The email everyone sends, and why it stalls
The most common way people ask for a signature is also the worst: attach a PDF, write "please print, sign, and send it back," and wait. What follows is predictable — the recipient doesn't have a printer handy, or signs with a pasted image, or means to do it later and never does. You end up chasing, the file bounces around as attachments, and if the signature is ever questioned you have nothing but an email thread to point to.
There's a better way to request a signature by email that's faster for the signer and produces real evidence. The difference is sending a signature request — a tracked signing link — instead of a passive attachment.
What a real signature request is
A signature request isn't an email with a file glued to it. It's an envelope: your document, the fields that need filling, and one or more recipients, sent as a personalized link. The recipient clicks, signs in their browser on whatever device they have, and the document completes itself. No printer, no scanner, no "reply-all with the signed copy."
The mechanics that make it work:
- Upload the document and place a signature field, a date, and any text inputs where they belong — by dragging them on, or with field tags like
{{signature}}baked into the file. - Add the recipient's name and email, and a short, plain message saying what it is and why it matters.
- Send. They get a branded email with a single button. One click and they're signing.
Because it's a tracked request rather than an attachment, you can see exactly where it stands: delivered, opened, signed. No more wondering whether the email got buried.
Why it gets signed faster
Most signing delay is silence, not refusal — the email got buried and a week passed. A signature request fixes that on two fronts. First, signing is a thirty-second in-browser task instead of a print-sign-scan chore, so the friction that kills completion is gone. Second, the platform does the chasing for you: turn on automatic reminders on a cadence (say day 2, day 5, day 9) and a hard expiration, and the stragglers get nudged without you writing a single "just circling back" email. Each reminder is logged to the audit trail, so you also know exactly how many times someone was contacted.

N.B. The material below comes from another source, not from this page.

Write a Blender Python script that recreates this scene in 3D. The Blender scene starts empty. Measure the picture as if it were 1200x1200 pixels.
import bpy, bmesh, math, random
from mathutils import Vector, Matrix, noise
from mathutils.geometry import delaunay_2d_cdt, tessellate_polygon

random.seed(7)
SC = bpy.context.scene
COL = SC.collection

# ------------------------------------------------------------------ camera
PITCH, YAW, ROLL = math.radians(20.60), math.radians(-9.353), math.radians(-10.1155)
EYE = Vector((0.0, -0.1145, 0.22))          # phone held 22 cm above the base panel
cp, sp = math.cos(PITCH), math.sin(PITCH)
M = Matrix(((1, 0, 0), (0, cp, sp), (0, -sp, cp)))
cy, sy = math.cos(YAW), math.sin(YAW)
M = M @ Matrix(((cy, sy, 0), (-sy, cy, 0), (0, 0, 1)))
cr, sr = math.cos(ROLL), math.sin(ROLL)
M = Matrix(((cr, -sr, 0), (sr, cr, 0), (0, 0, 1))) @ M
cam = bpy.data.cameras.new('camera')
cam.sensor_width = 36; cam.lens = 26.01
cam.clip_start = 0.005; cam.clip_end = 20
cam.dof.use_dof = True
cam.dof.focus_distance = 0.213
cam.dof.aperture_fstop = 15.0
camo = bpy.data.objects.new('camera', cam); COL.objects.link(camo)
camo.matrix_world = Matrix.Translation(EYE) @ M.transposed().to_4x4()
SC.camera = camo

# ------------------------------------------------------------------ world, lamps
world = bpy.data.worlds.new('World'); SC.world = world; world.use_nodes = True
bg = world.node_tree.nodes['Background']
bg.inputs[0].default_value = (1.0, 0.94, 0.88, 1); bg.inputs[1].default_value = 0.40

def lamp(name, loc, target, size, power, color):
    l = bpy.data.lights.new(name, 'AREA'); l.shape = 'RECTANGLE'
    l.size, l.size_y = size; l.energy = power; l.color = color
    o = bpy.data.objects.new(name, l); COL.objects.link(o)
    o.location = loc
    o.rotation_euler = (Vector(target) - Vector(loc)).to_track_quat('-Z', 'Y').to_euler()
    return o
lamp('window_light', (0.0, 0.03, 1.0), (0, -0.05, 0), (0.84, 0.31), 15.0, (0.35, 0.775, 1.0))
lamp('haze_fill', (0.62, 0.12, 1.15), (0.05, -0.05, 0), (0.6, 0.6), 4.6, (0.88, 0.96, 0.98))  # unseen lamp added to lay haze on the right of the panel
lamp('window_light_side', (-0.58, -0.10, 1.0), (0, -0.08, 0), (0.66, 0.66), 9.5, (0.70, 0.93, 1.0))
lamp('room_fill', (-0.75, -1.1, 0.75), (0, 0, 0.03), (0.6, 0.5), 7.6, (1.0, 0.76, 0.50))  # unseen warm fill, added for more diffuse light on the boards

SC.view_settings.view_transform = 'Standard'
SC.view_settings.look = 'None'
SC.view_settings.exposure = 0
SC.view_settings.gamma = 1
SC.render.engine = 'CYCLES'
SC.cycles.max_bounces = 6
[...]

If the document needs more than one signer, set the routing order — sequential when later signers must see earlier signatures, parallel when order doesn't matter — and each person is only asked to act when it's actually their turn.
Why it proves more
The hidden cost of the attach-a-PDF approach is evidentiary: you can't show who signed, when, or that the file is unchanged. A signature request closes that gap automatically. Every signature flows into a hash-chained audit trail capturing timestamps, IP and device, and the full event sequence, and the completed PDF is sealed with a SHA-256 hash and an RFC 3161 trusted timestamp. That's what makes the signature legally defensible rather than merely present — and it costs you nothing extra, because it's produced as a byproduct of sending the request properly.
For higher-stakes documents, add email or SMS one-time-passcode verification so the signer confirms a code before the document opens, tying the signature to something they control.

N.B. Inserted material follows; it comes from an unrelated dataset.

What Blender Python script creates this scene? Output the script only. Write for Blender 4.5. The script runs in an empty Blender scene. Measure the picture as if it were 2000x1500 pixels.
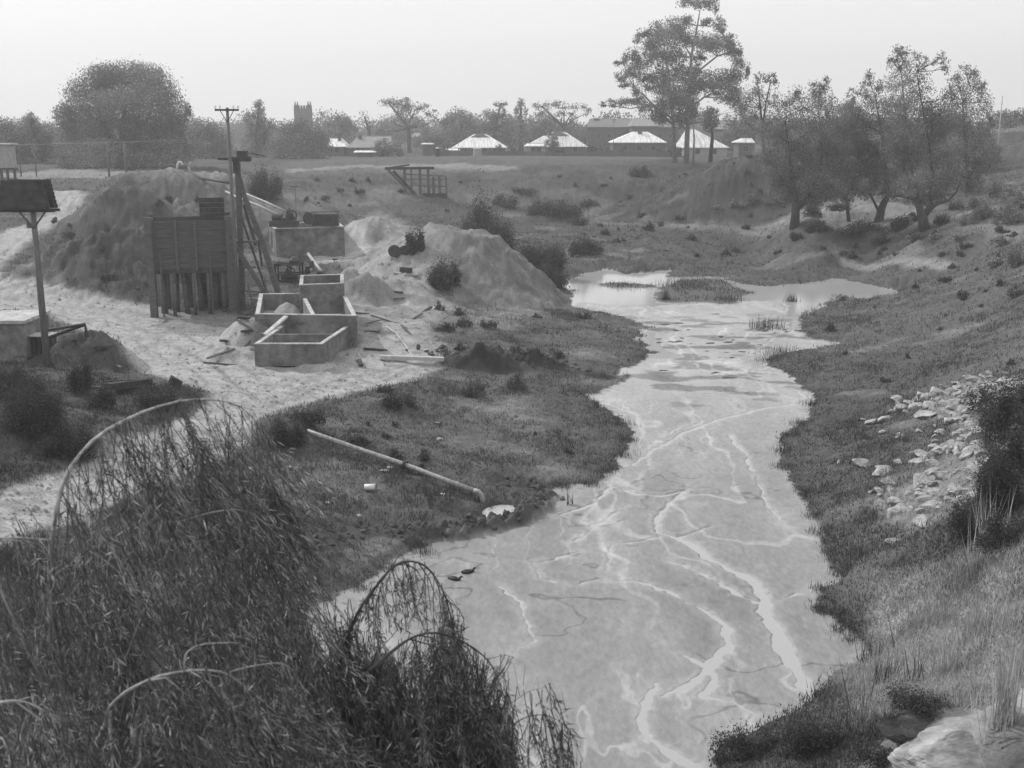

Make the request itself clear
A signing link only converts if the email around it earns the click. A few habits help:
- Say what it is in the subject and first line — "Please sign: Mutual NDA" beats "Document for your review."
- Use your own branding and copy so the email reads like it came from you, not a generic robot — custom email templates let you set the wording per workspace.

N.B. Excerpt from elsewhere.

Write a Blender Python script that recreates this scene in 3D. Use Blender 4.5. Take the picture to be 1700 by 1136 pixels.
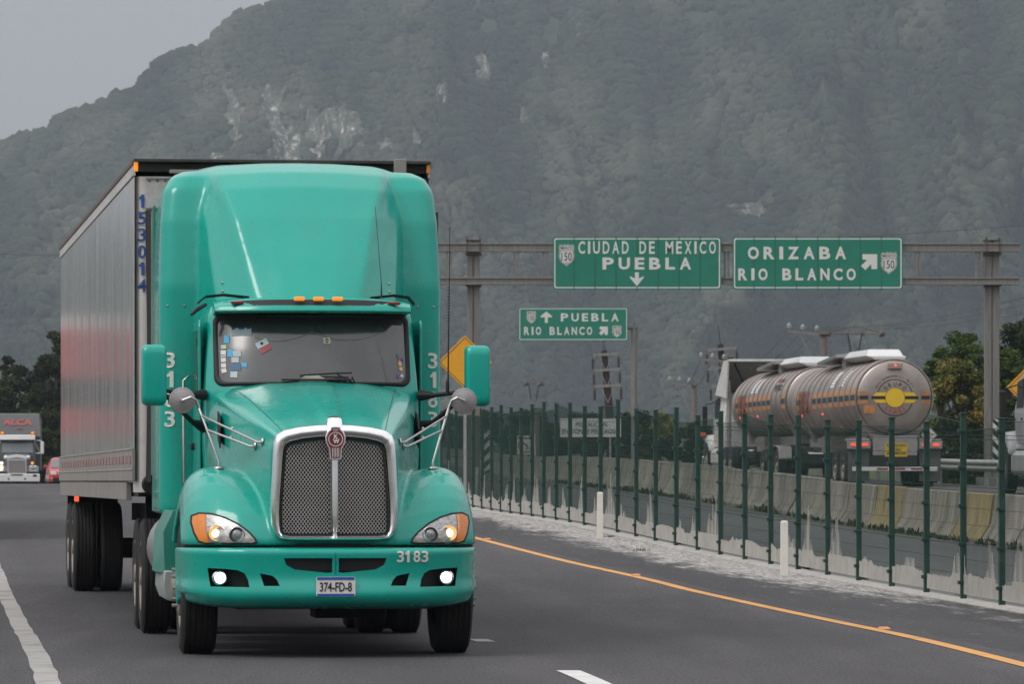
import bpy, bmesh, math, random
import numpy as np
from mathutils import Vector, Matrix, Euler
from mathutils.bvhtree import BVHTree
R = math.radians
random.seed(7); rng = np.random.default_rng(7)
SC = bpy.context.scene
COL = SC.collection
for o in list(bpy.data.objects): bpy.data.objects.remove(o)

# ------------------------------------------------------------------ camera, sky, sun, exposure
F = 8200.0 / 1700.0 * 36.0
CAMH = 1.36
cd = bpy.data.cameras.new('camera'); cam = bpy.data.objects.new('camera', cd); COL.objects.link(cam)
cam.location = (0, 0, CAMH); cam.rotation_euler = (R(90), 0, 0)
cd.sensor_width = 36; cd.lens = F; cd.shift_y = 231 / 1700.0
cd.clip_start = 0.5; cd.clip_end = 20000
cd.dof.use_dof = True; cd.dof.focus_distance = 41; cd.dof.aperture_fstop = 15
SC.camera = cam
SUN_EL, SUN_AZ = 50, 238          # azimuth clockwise from +Y: the light comes from high behind the camera
w = bpy.data.worlds.new('World'); SC.world = w; w.use_nodes = True
nt = w.node_tree; nt.nodes.clear()
sky = nt.nodes.new('ShaderNodeTexSky'); sky.sky_type = 'NISHITA'; sky.sun_disc = False
sky.sun_elevation = R(SUN_EL); sky.sun_rotation = R(SUN_AZ); sky.dust_density = 4; sky.air_density = 1.5; sky.altitude = 1200
hs = nt.nodes.new('ShaderNodeHueSaturation'); hs.inputs['Saturation'].default_value = 0.18
mx = nt.nodes.new('ShaderNodeMixRGB'); mx.blend_type = 'MIX'; mx.inputs[0].default_value = 0.75
mx.inputs[2].default_value = (6.0, 5.95, 6.0, 1)      # even cloud deck
bg = nt.nodes.new('ShaderNodeBackground'); bg.inputs[1].default_value = 0.15
wo = nt.nodes.new('ShaderNodeOutputWorld')
nt.links.new(sky.outputs[0], hs.inputs['Color']); nt.links.new(hs.outputs[0], mx.inputs[1])
# overcast dome: brighter overhead than at the horizon
tcw = nt.nodes.new('ShaderNodeTexCoord'); spw = nt.nodes.new('ShaderNodeSeparateXYZ'); nt.links.new(tcw.outputs['Generated'], spw.inputs[0])
rpw = nt.nodes.new('ShaderNodeValToRGB'); ew = rpw.color_ramp.elements; ew[0].position = 0.0; ew[0].color = (.25,.252,.262,1); ew[1].position = .9; ew[1].color = (1,1,1,1)
x_ = ew.new(.12); x_.color = (.33,.332,.342,1); x_ = ew.new(.45); x_.color = (.85,.85,.86,1)
nt.links.new(spw.outputs[2], rpw.inputs[0])
ngw = nt.nodes.new('ShaderNodeTexNoise'); ngw.inputs['Scale'].default_value = 2.2; ngw.inputs['Detail'].default_value = 5; nt.links.new(tcw.outputs['Generated'], ngw.inputs[0])
rgw = nt.nodes.new('ShaderNodeMapRange'); rgw.inputs['To Min'].default_value = .75; rgw.inputs['To Max'].default_value = 1.25; nt.links.new(ngw.outputs[0], rgw.inputs[0])
m2w = nt.nodes.new('ShaderNodeMixRGB'); m2w.blend_type = 'MULTIPLY'; m2w.inputs[0].default_value = 1; nt.links.new(mx.outputs[0], m2w.inputs[1]); nt.links.new(rpw.outputs[0], m2w.inputs[2])
m3w = nt.nodes.new('ShaderNodeMixRGB'); m3w.blend_type = 'MULTIPLY'; m3w.inputs[0].default_value = 1; nt.links.new(m2w.outputs[0], m3w.inputs[1]); nt.links.new(rgw.outputs[0], m3w.inputs[2])
nt.links.new(m3w.outputs[0], bg.inputs[0]); nt.links.new(bg.outputs[0], wo.inputs[0])
sl = bpy.data.lights.new('sun', 'SUN'); sl.energy = 1.0; sl.angle = R(25); sl.color = (1, .97, .92)
so = bpy.data.objects.new('sun', sl); COL.objects.link(so)
d = Vector((math.sin(R(SUN_AZ)) * math.cos(R(SUN_EL)), math.cos(R(SUN_AZ)) * math.cos(R(SUN_EL)), math.sin(R(SUN_EL))))
so.rotation_euler = (-d).to_track_quat('-Z', 'Y').to_euler(); so.location = (0, 0, 60)
vs = SC.view_settings; vs.view_transform = 'Standard'; vs.look = 'None'; vs.exposure = 0.55; vs.gamma = 1
SC.cycles.volume_bounces = 1; SC.cycles.max_bounces = 6; SC.cycles.transparent_max_bounces = 16
SC.cycles.volume_step_rate = 1; SC.cycles.caustics_reflective = False; SC.cycles.caustics_refractive = False

# ------------------------------------------------------------------ helpers
def lerp(pts, x):
    """smooth-ish piecewise interpolation"""
    xs = [p[0] for p in pts]; ys = [p[1] for p in pts]
    return float(np.interp(x, xs, ys))
def spl(pts, x):
    xs = np.array([p[0] for p in pts], float); ys = np.array([p[1] for p in pts], float)
    n = len(xs)
    if x <= xs[0]: return float(ys[0] + (x - xs[0]) * (ys[1] - ys[0]) / (xs[1] - xs[0]))
    if x >= xs[-1]: return float(ys[-1] + (x - xs[-1]) * (ys[-1] - ys[-2]) / (xs[-1] - xs[-2]))
    i = int(np.searchsorted(xs, x)) - 1
    i = max(0, min(n - 2, i)); h = xs[i+1] - xs[i]; s = (ys[i+1] - ys[i]) / h
    sp = (ys[i] - ys[i-1]) / (xs[i] - xs[i-1]) if i > 0 else s
    sn = (ys[i+2] - ys[i+1]) / (xs[i+2] - xs[i+1]) if i < n - 2 else s
    m0 = (sp + s) / 2 if sp * s > 0 else 0; m1 = (s + sn) / 2 if s * sn > 0 else 0
    if i == 0: m0 = s
    if i == n - 2: m1 = s
    t = (x - xs[i]) / h
    return float((2*t**3 - 3*t*t + 1) * ys[i] + (t**3 - 2*t*t + t) * h * m0 + (-2*t**3 + 3*t*t) * ys[i+1] + (t**3 - t*t) * h * m1)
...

- Send from a recognizable sender so it isn't mistaken for spam.
When you do this a lot
If you're requesting signatures on the same document repeatedly, don't rebuild it each time — save it as a reusable template so a new request is a two-click send. If the same form goes to a whole list at once, bulk send from a CSV creates one private request per recipient in a single action. And to remove the manual filing step entirely, wire an envelope.completed webhook so each signed document files itself the moment it's done.
The takeaway
Stop attaching PDFs and hoping. Requesting a signature by email the right way means sending a tracked signing link, letting reminders and expirations do the chasing, and collecting a sealed, audited record as a matter of course. It's less work for you, far less friction for the signer, and the signature that comes back is one you can actually defend.